Goldman Sachs Shows Investors Path Out of Economic ‘Wonderland’ (Bloomberg)
Just as Alice was confused by the strange world she found herself in, Peter Oppenheimer said in a report published yesterday that investors face the unfamiliar in an environment of zero interest rates and low economic growth. Further complicating matters is that some old relationships have also broken down since the financial crisis. “Curiouser and curiouser,” he writes, quoting from Alice, in noting equities and bonds have often both performed well at the same time. Some of the strongest market performances have also been in the weakest economies.
‘Cannibal Cop’ interested in attending law school (NYP)
Notorious “Cannibal Cop” Gilberto Valle is “interested in attending law school,” his younger brother revealed in a letter to Manhattan federal Judge Paul Gardephe. “I even bought him a number of LSAT books which he completed, and he did very well on the practice tests at the end of the books,” wrote Daniel Valle The younger Valle was one of more than a dozen people who wrote letters on the ex-cop’s behalf before he is sentenced Nov. 4 for illegally using a police database. Gardephe overturned Valle’s conviction for conspiracy to murder in July.
Tepper's not 'too frickin' long' again (NetNet)
David Tepper, manager of the $20 billion hedge-fund company Appaloosa Management, has returned to his cautious stance from late spring after a period of feeling more optimistic about global markets. Speaking late Tuesday afternoon at an investor conference sponsored by the Robin Hood charitable organization and closed to the media, Tepper gave a market outlook that was measured, if not bearish, according to someone who attended the gathering. An end-of-year rally of the type of that money managers like BlackRock's Larry Fink and Dan Loeb have been expecting was possible, but not guaranteed, Tepper reportedly said. Now was the time to tread carefully and not be overextended with stock holdings, he added...In what are now infamous words of warning, Tepper said at the SALT conference in Las Vegas that it was "nervous time" for him in the markets, adding, "I'm not saying go short, but don't be too frickin' long."
Cop’s Daughter Tuned to ESPN on Road to Becoming Bank CEO (Bloomberg)
Margaret Keane often drives to work with her radio tuned to ESPN. While she doesn’t follow any team, it ensures she’s never left out of a conversation. “A lot of times I’m the only woman in the room,” said Keane, who leads Synchrony Financial (SYF), the General Electric Co. unit that was spun off in July and is now the most valuable U.S. bank run by a woman. “If the Yankees won last night, you should know because it’s going to come up. You need to be able to banter with your male colleagues -- you can fight that or you can get in the middle.”
Big Tech winning battle with 'patent trolls' (Reuters)
For two decades, companies that buy software patents to sue technology giants have been the scourge of Silicon Valley. Reviled as patent trolls, they have attacked everything from Google's online ads to Apple's iPhone features, sometimes winning hundreds of millions of dollars.

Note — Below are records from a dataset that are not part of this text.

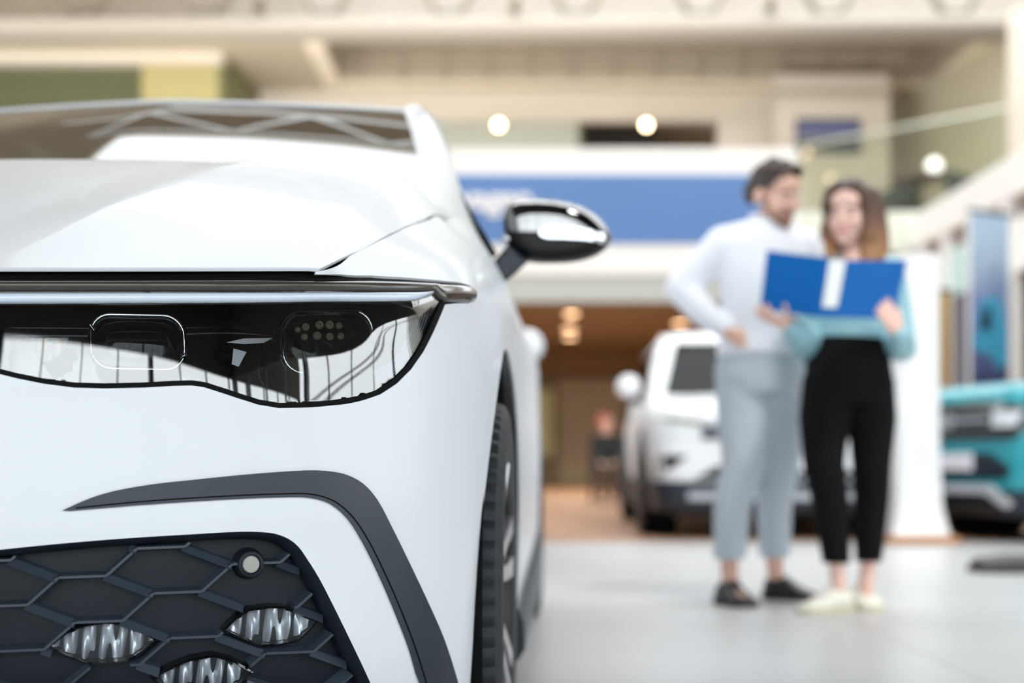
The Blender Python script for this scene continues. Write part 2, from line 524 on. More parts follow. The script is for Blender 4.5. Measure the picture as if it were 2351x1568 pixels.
# --- left gallery under a cream bulkhead
Yg = 28.2
xg = X26(515, Yg)
slab('trim_2', (-14, Yg - .3, 8.42), (xg, Yg + .2, 8.60), cream)
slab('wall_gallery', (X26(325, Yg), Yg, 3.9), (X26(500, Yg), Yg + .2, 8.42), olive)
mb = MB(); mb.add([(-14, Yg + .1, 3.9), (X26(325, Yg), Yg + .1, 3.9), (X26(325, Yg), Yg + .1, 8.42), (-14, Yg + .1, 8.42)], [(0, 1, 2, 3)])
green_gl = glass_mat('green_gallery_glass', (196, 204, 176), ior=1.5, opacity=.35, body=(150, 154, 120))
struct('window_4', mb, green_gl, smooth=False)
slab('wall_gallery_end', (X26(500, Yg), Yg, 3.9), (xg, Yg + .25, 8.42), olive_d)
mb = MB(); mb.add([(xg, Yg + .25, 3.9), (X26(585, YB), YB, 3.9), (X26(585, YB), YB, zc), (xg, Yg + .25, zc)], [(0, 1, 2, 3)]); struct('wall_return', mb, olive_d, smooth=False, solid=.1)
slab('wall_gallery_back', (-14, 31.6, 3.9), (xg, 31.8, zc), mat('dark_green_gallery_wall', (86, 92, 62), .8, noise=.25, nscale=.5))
# --- pier with the television, right wall of the upper hall
YP = 29.5
slab('column_pier', (X26(1778, YP), YP, 3.9), (X26(2042, YP), YP + .8, zc), cream)
slab('trim_3', (X26(1770, YP), YP - .06, 8.16), (X26(2050, YP), YP + .02, 8.24), cream_c)
mb = MB()
mb.add([(9.5, 26.4, 3.9), (8.3, 34, 3.9), (8.3, 34, zc), (9.5, 26.4, zc)], [(0, 1, 2, 3)])
khaki = mat('khaki_wall_paint', (206, 200, 176), .7, noise=.02, nscale=1)
struct('wall_east', mb, khaki, smooth=False, solid=.2)
slab('wall_north', (X26(2000, 34), 34, 3.9), (9, 34.2, zc), mat('dim_brown_wall', (170, 156, 122), .8, noise=.04, nscale=1))
slab('column_edge', (X26(2337, 24.4), 24.4, 3.9), (X26(2337, 24.4) + .5, 24.9, 8.39), cream)
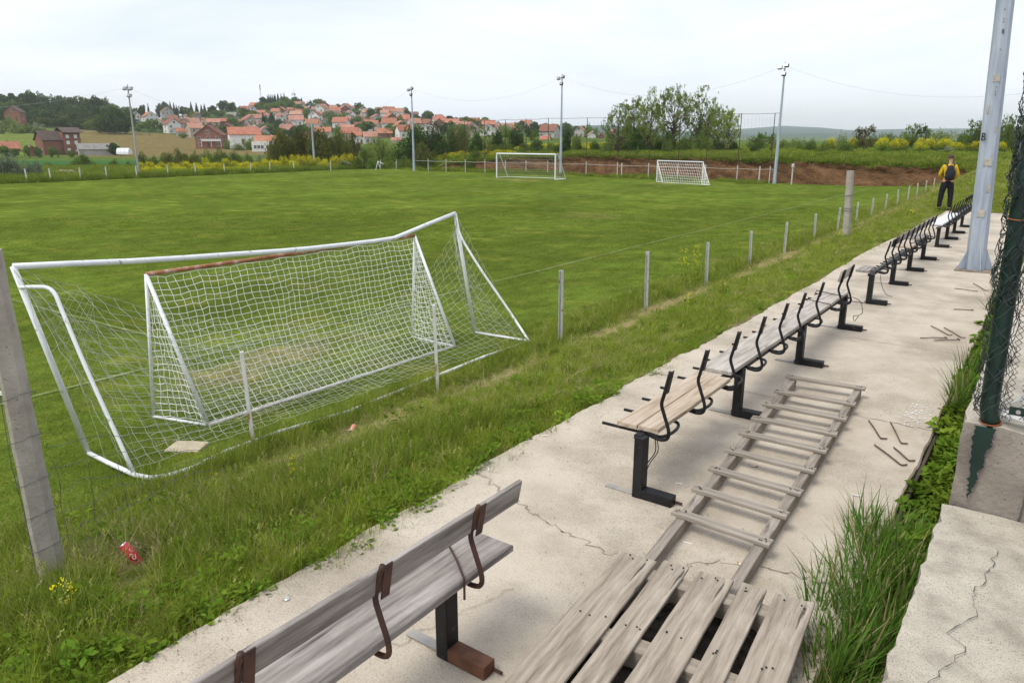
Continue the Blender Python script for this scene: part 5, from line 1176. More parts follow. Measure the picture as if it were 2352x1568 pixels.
for k,a,b,c,d,dep in (('bush_dark',20,480,620,120,115),('loose',325,468,600,120,125),('bush_dark',590,480,650,140,105),('bush_dark',560,590,670,160,96),('bush',700,540,660,160,100),('bush',850,555,660,170,98),('bush_dark',330,560,650,150,104),('bush',450,575,660,170,100),('bush_light',680,505,600,120,118),
   ('bush_dark',1050,560,680,180,92),('bush_dark',1200,540,680,200,90),('bush_dark',1380,560,680,180,92),('bush_light',940,540,655,150,90),('bush_dark',1110,600,690,95,92),('bush_light',1440,540,640,120,86),('bush_light',1190,590,660,90,84),('bush_dark',1740,350,560,210,98),('bush_light',1730,455,590,230,88),('bush',1560,560,650,150,90),('bush_dark',1870,560,650,200,96),('bush_dark',1990,570,650,120,96),('loose',2180,540,680,120,84),('loose',2240,500,600,140,98),('bush_dark',2200,530,600,100,100)):
    (q,)=z1([(a,b,c,d)],O3); plant(k,*q,dep,G4)
for a,b,c,d in ((1020,262,655,180),(1150,150,655,210),(1290,122,655,160),(1475,40,650,240),(1710,112,610,200),(1860,215,600,170),(1950,262,590,140)):
    (q,)=z1([(a,b,c,d)],O3); plant('locust',q[0],q[1],q[2],q[3]*1.55,random.uniform(88,97),'group of tall airy trees above the earth bank')
# ---- plateau on the right
for a,b,c,d in ((1060,470,660,240),(1200,440,660,260),(1340,450,660,240),(1480,470,650,220),(1600,480,640,200)):
    (q,)=z1([(a,b,c,d)],O3); plant('bush_dark' if a%3==0 else 'bush',*q,random.uniform(90,95),G4)
O4=1860; GR_='bushes on the plateau above the earth bank'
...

But now the trolls are in retreat from the tech titans, interviews and data reviewed by Reuters show. In the wake of several changes in U.S. law, which make it easier to challenge software patents, patent prices are plummeting, the number of court fights is down, and stock prices of many patent-holding companies have fallen. Some tech firms say they are punching up research budgets as legal costs shrink, while support for major patent reform is under fire as trolls get trounced.
When analysts marry MDs (eFinancial)
...how common is it for bankers at the bottom of the corporate hierarchy to be betrothed to those at the top? We ask, because it’s been pointed out that Nell Diamond, the daughter of ex-Barclays CEO Bob Diamond, just married a Deutsche Bank managing director having herself spent 15 months at Deutsche Bank as an analyst. Diamond’s spouse, Ted Wasserman, is head of equity derivative flow sales for North America at Deutsche. Diamond was an analyst in Deutsche’s institutional rates sales business.
Air Force Member Arrested After Giving Minnesota Cop A "Wet Willy" (TSG)
As a Mankato Department of Public Safety officer was speaking with a municipal bus driver around 2:20 AM, the cop “felt two fingertips that were obvious to him as wet with saliva being pushed into his right and left ear canals,” according to a probable cause statement. The officer turned around and saw a tall white male walking away. “I just gave the cop a wet Willie,” the suspect said as he joined a group of his friends. The officer confronted the man, later identified as Riley Swearingen, a 23-year-old who was home on leave from his post at North Carolina’s Seymour-Johnson Air Force Base. Swearingen told the cop that the “wet Willy” was a joke for which he was sorry. Swearingen, who smelled of booze and appeared drunk, was then arrested. When asked what would happen if he gave a “wet Willy” to a military superior, Swearingen “admitted it would be a very big deal.”